Division II of the Court of Appeals recently addressed conflicts when an insurance defense counsel is representing an insured in a reservation of rights case. The plaintiffs in Arden v. Forsberg & Umlauf, P.S., ___ Wn. App. ___, ___ P.3d ___, 2016 WL 2647685 (May 3, 2016), asserted that the defendant law firm had a conflict when representing them in an earlier tort case and were pursuing breach of fiduciary duty and related claims against the firm. On summary judgment, the firm argued that it had no conflict. The trial court agreed and dismissed the case. The Court of Appeals affirmed.

In taking on the tort case, the law firm was careful to emphasize in its engagement agreement that it was representing the insureds only in the defense of that case and not on any associated coverage issues. The insureds, in turn, had their own lawyer on coverage issues in light of the carrier’s reservation of rights. A dispute arose during settlement negotiations in the tort case between the insureds and the carrier over the amount to be offered. The insureds later sued the carrier on a bad faith claim and then amended their complaint to add the law firm.

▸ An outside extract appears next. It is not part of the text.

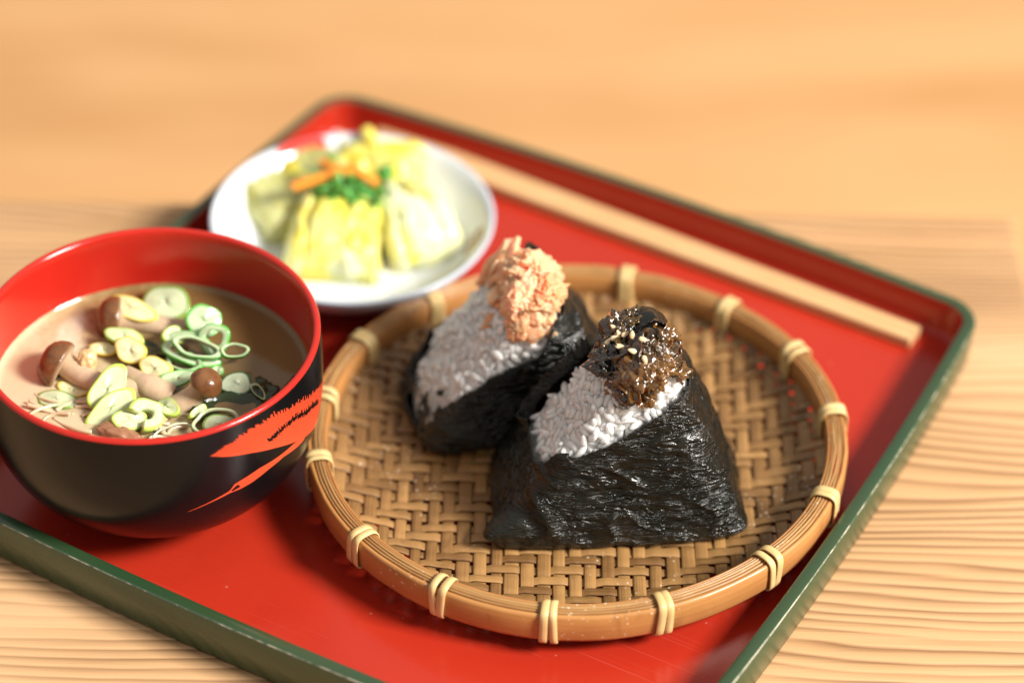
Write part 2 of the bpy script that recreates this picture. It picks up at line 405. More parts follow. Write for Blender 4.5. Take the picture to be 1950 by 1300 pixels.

Mediation resolved all of the litigation except for the insureds’ claims against the law firm. On the latter, the insureds argued that the law firm had a conflict because it handled work for other insureds assigned by the carrier and did some coverage work for the carrier directly. The insureds contended that in the reservation of rights context, both constituted conflicts. As noted, the trial court and the Court of Appeals rejected both theories.

The Court of Appeals began by noting that in Washington under Tank v. State Farm Fire & Casualty Co., 105 Wn.2d 381, 715 P.2d 1133 (1986), an insurance defense counsel generally has only one client — the insured. In this instance, the law firm had made that plain in its engagement agreement. The Court of Appeals, therefore, concluded that there was no multiple client conflict under RPC 1.7(a)(1) and the underlying fiduciary duty of loyalty. The Court of Appeals next found that the fact that the law firm also did some unrelated coverage work for the carrier did not — in and of itself — constitute a “material limitation” conflict under RPC 1.7(a)(2) against the backdrop of the coverage dispute again because the firm was simply handling the direct defense of the tort case.

Although Tank has been the touchstone for analyzing insurance defense conflicts for a generation, Arden is a useful addition for lawyers in the occasionally uncomfortable position of defending an insured when the insured and the carrier are at the same time engaged in their own separate coverage dispute.